▶ DATASET SECTION
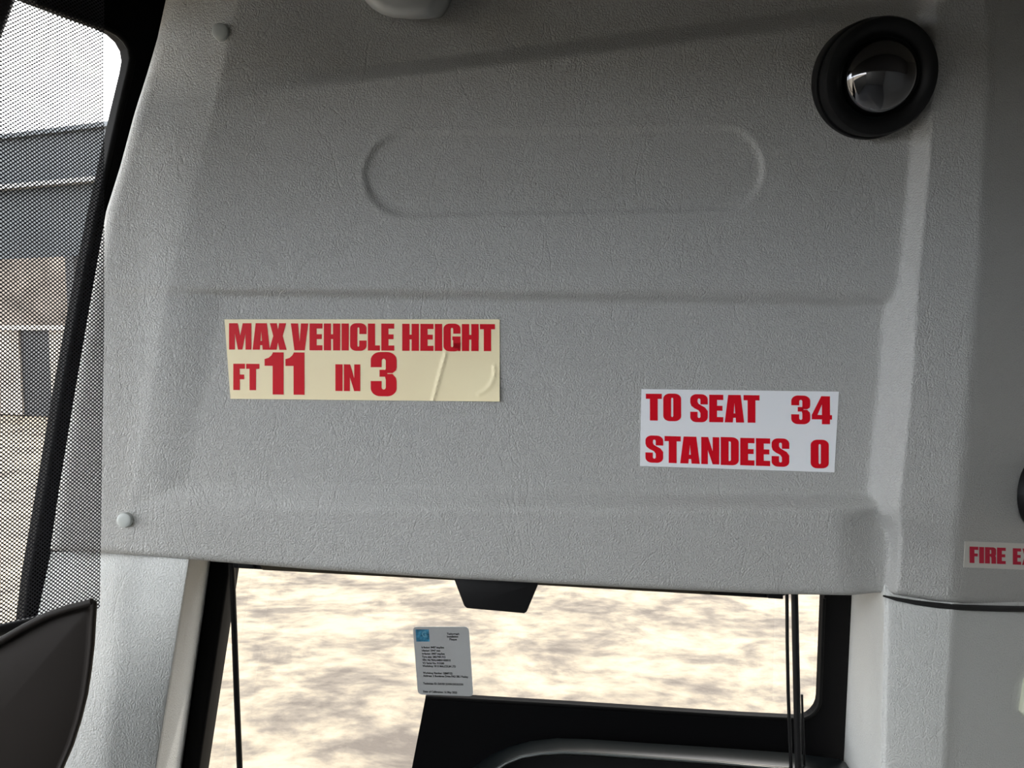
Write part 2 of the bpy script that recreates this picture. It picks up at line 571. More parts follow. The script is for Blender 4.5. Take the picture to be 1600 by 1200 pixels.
# ------------------------------------------------------------------ left window plane
A = P(215, 20, 0.862); B = P(70, 900, 0.862)
DIR = (W(-0.62, -0.78, 0) - W(0, 0, 0)).normalized()
UPV = (A - B).normalized()
NRM = DIR.cross(UPV).normalized()
EYE = Vector((0, 0, CAM_Z))
if NRM.dot(EYE - A) < 0: NRM = -NRM          # towards the room

def on_plane(px, py, off=0.0):
    r = P(px, py, 1.0) - EYE
    t = ((A + NRM * off) - EYE).dot(NRM) / r.dot(NRM)
    return EYE + r * t

def uv_of(p):
    q = p - B
    # coordinates along DIR and UPV (not orthogonal)
    a11 = DIR.dot(DIR); a12 = DIR.dot(UPV); a22 = UPV.dot(UPV)
    b1 = q.dot(DIR); b2 = q.dot(UPV)
    det = a11 * a22 - a12 * a12
    return ((b1 * a22 - b2 * a12) / det, (a11 * b2 - a12 * b1) / det)

def from_uv(u, v, off=0.0):
    return B + DIR * u + UPV * v + NRM * off

inner_px = [(44, 900), (65, 780), (92, 620), (118, 480), (146, 340), (166, 250), (184, 170), (198, 112), (201.5, 92), (199, 76), (191, 62), (178, 50), (160, 41), (130, 30), (90, 15), (50, 0)]
inner = [uv_of(on_plane(*p)) for p in inner_px]
u_e, v_e = inner[-1]
du = inner[-1][0] - inner[-4][0]; dv = inner[-1][1] - inner[-4][1]
sl = dv / du
LEN = 1.0
# close the opening; unseen far end shaped to admit sky and cut ground light
v_bot = uv_of(on_plane(30, 1010))[1] - 0.28
top_far = (LEN, v_e + sl * 0.3 * (LEN - u_e))
inner_loop = [(inner[0][0] - 0.012, v_bot)] + inner + [(0.17, v_e + 0.005), (0.30, 0.70), (0.42, 0.79), (LEN, 0.80), (LEN, v_bot + 0.58), (0.40, v_bot + 0.1), (0.25, v_bot)]
# outer loop of the black surround, hidden behind panel edge on the right
v_top = uv_of(on_plane(120, -260))[1]
outer_r = -0.16
def surround():
    n = len(inner_loop)
    outer = []
    for i, (u, v) in enumerate(inner_loop):
        if i == 0: outer.append((outer_r, v_bot - 0.5))
        elif i <= 11: outer.append((outer_r, v if i > 1 else v_bot))
        elif i == 12: outer.append((outer_r, v_top))
        elif i < n - 4: outer.append((u, v_top))
        elif i == n - 4: outer.append((LEN + 0.1, v_top))
        elif i == n - 3: outer.append((LEN + 0.1, v_bot - 0.5))
        elif i == n - 2: outer.append((0.40, v_bot - 0.5))
        else: outer.append((0.25, v_bot - 0.5))
    vs = [from_uv(*p) for p in inner_loop] + [from_uv(*p) for p in outer]
    vs += [v - NRM * 0.02 for v in vs]
    fs = []
    for i in range(n):
        j = (i + 1) % n
        fs.append((i, j, n + j, n + i))
        fs.append((2 * n + i, 2 * n + n + i, 2 * n + n + j, 2 * n + j))
        fs.append((i, 2 * n + i, 2 * n + j, j))
        fs.append((n + i, n + j, 3 * n + j, 3 * n + i))
    return link('window_1', vs, fs, M_FRIT)
w1 = surround()
tag(w1, kind='structure')
g = [from_uv(u, v, -0.014) for u, v in inner_loop]
link('window_pane', g, [list(range(len(g)))], M_GLASS2, w1)
# rubber strip down the right side of the opening
sp = [from_uv(u - 0.003, v, 0.001) for u, v in inner_loop[:17]]
tube('rubber_seal', sp, 0.004, M_BLACKR, w1, 8)

# ------------------------------------------------------------------ perforated roller blind
def blind():
    q0 = P(163, 0, 0.765)
    du_ = DIR
    rowsn, coln = 40, 12
    vs, fs, uvs = [], [], []
    LENB = 0.18
    for i in range(rowsn + 1):
        t = i / rowsn
        y = lerp(-330, 950, t)
        xe = 163 if y < 500 else 163 - (y - 500) / 460 * 7
        p = P(xe, y, 0.765)
        for j in range(coln + 1):
            vs.append(p + du_ * (LENB * j / coln))
            uvs.append((LENB * j / coln, (W(0, 0, 0).z) * 0 + t * 1280 / F * 0.765))
    n = coln + 1
    for i in range(rowsn):
        for j in range(coln):
            fs.append((i * n + j, (i + 1) * n + j, (i + 1) * n + j + 1, i * n + j + 1))
    org = P(100, 950, 0.7)
    me = bpy.data.meshes.new('blind_fabric')
    root = empty('perforated_blind', org)
    me.from_pydata([v - org for v in vs], [], fs)
    uvl = me.uv_layers.new(name='UVMap')
    for lp in me.loops:
        uvl.data[lp.index].uv = uvs[lp.vertex_index]
    me.materials.append(M_BLIND)
    o = bpy.data.objects.new('blind_fabric', me)
    COL.objects.link(o); o.parent = root
    # bottom bar (behind the cowl)
    a = vs[-n + 2] ; b = vs[-1]
    tube('bottom_bar', [a, b], 0.006, M_BLACK, root, 10)
    c = vs[0]; d = vs[n - 1]
    tube('roller', [c, d], 0.018, M_BLACK, root, 16)
    return root
bl = blind()
tag(bl, 'black perforated roller blind hanging over the side window beside the grey panel', 'blind')

# ------------------------------------------------------------------ lower window with black surround
DW = 0.965
def lower_window():
    # opening outline (px) clockwise from the upper left
    arc = []
    for k in range(7):
        a = k / 6 * math.pi / 2
        arc.append((1249 + 33 * math.cos(a), 1091 + 33 * math.sin(a) + (1 - math.cos(a)) * 0))
    inn = [(366, 800), (1294, 800), (1288, 935), (1284, 1040)] + arc + [(1150, 1119), (900, 1103), (665, 1089), (642, 1208), (560, 1600), (255, 1600), (309, 1200)]
    out = [(280, 700), (1360, 700), (1345, 935), (1340, 1040)] + [(1335, 1091 + 30 * k) for k in range(7)] + [(1150, 1400), (900, 1420), (760, 1480), (700, 1560), (600, 1700), (150, 1700), (230, 1200)]
    n = len(inn)
    vs = [P(x, y, DW) for x, y in inn] + [P(x, y, DW) for x, y in out]
    off = W(0, 0.015, 0) - W(0, 0, 0)
    vs += [v + off for v in vs]
    fs = []
    for i in range(n):
        j = (i + 1) % n
        fs += [(i, n + i, n + j, j), (2 * n + i, 2 * n + j, 3 * n + j, 3 * n + i), (i, j, 2 * n + j, 2 * n + i), (n + i, 3 * n + i, 3 * n + j, n + j)]
    o = link('window_2', vs, fs, M_FRIT)
    tag(o, kind='structure')
    pane = [P(x, y, DW + 0.008) for x, y in [(300, 740), (1350, 740), (1340, 1300), (560, 1650), (200, 1650)]]
    link('window_pane', pane, [list(range(5))], M_GLASS, o)
    # thin beaded lip along the inner edge
    lip = [P(x, y, DW - 0.002) for x, y in inn[2:14]]
    tube('edge_seal', lip, 0.0022, M_BLACKR, o, 8)
    # left post
    ps = [(330, 860), (359, 860), (359, 884), (311, 1200), (250, 1600), (215, 1600), (283, 1200)]
    prism('frame_post', ps, 0.925, 0.965, M_BLACKR, o, bev=0.004)
    return o
lower_window()

# roller blind of the lower window: housing, rods and pull handle
def front_blind():
    org = P(800, 900, 0.85)
    root = empty('roller_blind', org)
    prism('roller_housing', [(364, 860), (1228, 905), (1228, 931), (1200, 935), (364, 888)], 0.835, 0.86, M_BLACK, root, bev=0.002)
    prism('bottom_rail', [(400, 870), (1110, 910), (1110, 928), (410, 891)], 0.826, 0.835, M_ALU, root, bev=0.001)
    for x0, x1, y in ((372, 396, 888), (1200, 1224, 935)):
        prism('end_bracket', [(x0, y - 10), (x1, y - 10), (x1, y + 1.5), (x0, y)], 0.83, 0.84, M_BLACK, root, bev=0.001)
    hp = [(708, 902), (843, 909), (841, 914), (823, 957), (819, 959), (729, 951), (725, 947)]
    h = prism('pull_handle', hp, 0.822, 0.84, M_BLACK, root, bev=0.002)
    # recess in the handle
    fr = [(732, 915), (818, 922), (806, 943), (738, 938)]
    inner = prism('finger_recess', fr, 0.8215, 0.8225, M_GLOSSB, h, bev=0.0004)
    lipv = [P(x, y, 0.8215) for x, y in [(724, 906), (733, 942), (812, 948), (829, 914)]]
    tube('rim', lipv, 0.0012, M_BLACK, h, 8)
    return root
fb = front_blind()
tag(fb, 'black roller blind housing with trapezoid pull handle under the header panel edge', 'blind')

def rod(name, pts, r, label):
    o = tube(name, [P(*p) for p in pts], r, M_BLACK, None, 14)
    tag(o, label, 'guide cord')
    return o
rod('guide_cord', [(362, 880, 0.872), (366, 980, 0.872), (370, 1090, 0.872), (375, 1210, 0.872), (380, 1400, 0.872)], 0.0034, 'black guide cord at the left side of lower window, beside the slanted post')
rod('guide_cord', [(1241.5, 926, 0.862), (1243, 1000, 0.862), (1245, 1090, 0.862), (1247.5, 1200, 0.862), (1252, 1400, 0.862)], 0.0040, 'thick black guide cord, outer one of the pair crossing the lower window')
rod('guide_cord', [(1229.5, 926, 0.872), (1230, 1000, 0.872), (1231.5, 1080, 0.872), (1236, 1200, 0.872), (1242, 1400, 0.872)], 0.0020, 'thin black cord running just left of the thick guide cord')
rod('guide_cord', [(1253, 1085, 0.89), (1254, 1120, 0.89), (1257, 1200, 0.89), (1262, 1400, 0.89)], 0.0014, 'short thin dark cord low down, right of the thick guide cord')

# ------------------------------------------------------------------ arched dashboard hood below the window
def hood():
    out = [(700, 1260), (718, 1222), (740, 1198), (766, 1180), (795, 1167), (828, 1158), (870, 1153.5), (920, 1155), (1010, 1161), (1120, 1168), (1230, 1176), (1310, 1186), (1340, 1200)]
    inn = [(730, 1270), (748, 1232), (768, 1208), (790, 1193), (815, 1183), (845, 1178), (880, 1176), (925, 1178), (1010, 1184), (1120, 1192), (1230, 1202), (1305, 1214), (1330, 1225)]
    rows = []
    secs = [(0.0, 0.935), (0.12, 0.925), (0.5, 0.895), (0.85, 0.872), (0.97, 0.868), (1.0, 0.870)]
    for s, d in secs:
        rows.append([(a[0] + (b[0] - a[0]) * s, a[1] + (b[1] - a[1]) * s, d) for a, b in zip(out, inn)])
    rows.append([(b[0], b[1] + 4, 0.93) for b in inn])
    root = empty('dashboard_hood', P(1000, 1300, 0.88))
    o = strip('hood_shell', rows, M_GLOSSB, root)
    lipv = [P(b[0], b[1], 0.868) for b in inn]
    tube('hood_lip', lipv, 0.0012, mat('lip highlight plastic', (0.06, 0.07, 0.07), 0.25), root, 8)  # lighter lip colour paints the highlight along the hood's inner edge
    prism('instrument_face', [(700, 1290)] + [(x, y + 2) for x, y in inn] + [(1340, 1400), (700, 1400)], 0.925, 0.935, M_BLACK, root)
    return root
tag(hood(), 'glossy black arched dashboard hood rising at the foot of lower window', 'dashboard')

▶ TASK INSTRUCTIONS
The lines from the top of the data above through the one holding "if NRM.dot(EYE - A)" are to be repeated exactly, and only those, with no pictures.

▶ SOLUTION FOR THIS TASK
Write part 2 of the bpy script that recreates this picture. It picks up at line 571. More parts follow. The script is for Blender 4.5. Take the picture to be 1600 by 1200 pixels.
# ------------------------------------------------------------------ left window plane
A = P(215, 20, 0.862); B = P(70, 900, 0.862)
DIR = (W(-0.62, -0.78, 0) - W(0, 0, 0)).normalized()
UPV = (A - B).normalized()
NRM = DIR.cross(UPV).normalized()
EYE = Vector((0, 0, CAM_Z))
if NRM.dot(EYE - A) < 0: NRM = -NRM          # towards the room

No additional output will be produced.